Question

How to test continuty of this function ? f(x) = `(1+x)^(1+x)` x is not equal zero

Answer 1

`f(x)` is continuous for every `x in (-1,+oo)`.

Explanation:

Write the function as:

`f(x) = e^((1+x)ln(1+x))`

As the exponential function `e^t` is continuous for any `t in RR`, and `(1+x)ln(1+x)` is continuous for `x > -1` then `f(x)` is continuous for every `x in (-1,+oo)` and `x!=0`

For `x=0`:

`lim_(x->0) f(x) = lim_(x->0) e^((1+x)ln(1+x)) = e^((lim_(x->0)(1+x)ln(1+x))) = e^0 =1 = f(0)`

So the function is continuous also for `x = 0`

graph{(1+x)^(1+x) [-10, 10, -5, 5]}

Answer 2

This function is not continuous at `x=0`

Explanation:

Consider a function `g(h)=(1+1/h)^h`.

This function approrches `e(=2.718…)` when `h`-> `oo` (by definition of `e`).

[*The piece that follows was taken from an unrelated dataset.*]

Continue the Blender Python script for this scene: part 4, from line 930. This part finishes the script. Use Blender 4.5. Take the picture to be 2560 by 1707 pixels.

This is also true when `h` goes to negative infinity.

So, the limit of `f(x)` when `x` approaches 0 is
`lim_(x->+0) f(x)` = `lim_(h->oo) g(h)` =`e`
`lim_(x->-0) f(x)` = `lim_(h->-oo) g(h)` =`e`

They are different from `f(0)` and therefore `f(x)` has a jump
discontinuity at `x=0`.